Mr Dulger, wind power generators are making record profits, expensive energy is driving toilet paper manufacturers and shoe retailers into bankruptcy. How is our economy doing?

The situation is tense, but we remain optimistic. German companies are traditionally high-performing and innovative. We have a differentiated situation: Some companies are doing well, like my own – others are struggling. That’s why we see more and more companies running out of breath because of the very high energy costs. Or craftsmen and hotels that just don’t keep going because it doesn’t pay off. That worries me a lot.

Is this now a dry spell or is it the beginning of a serious crisis?

We must not lull ourselves into a false sense of security. More storm clouds gather every day. So I’m not ruling out a recession. There is a real danger that structures will collapse that cannot easily be restored.

In what way?

The success of our economy is essentially based on the interaction of a wide range of added value in Germany as a business location, from basic chemicals and steel production to special glass production and mechanical engineering to crafts and services. If individual building blocks break out, for example due to relocation to countries with lower energy costs, then this can very easily cause us permanent damage.

Do you think the traffic light government is on the right track with the recently agreed relief package?

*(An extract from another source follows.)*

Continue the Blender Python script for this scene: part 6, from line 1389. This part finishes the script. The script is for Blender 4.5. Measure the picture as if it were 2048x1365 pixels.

It was irritating what the coalition announced at the first attempt: How could it happen that people were discussing relief for 22 hours and then completely forgot about medium-sized companies, the backbone of our German economy? I am pleased that the Federal Minister of Economics now wants to make improvements – also with targeted crisis aid for medium-sized companies. But the first attempt failed. This traffic light government simply has to internalize this one principle: If we have a strong economy, then we also have a strong country.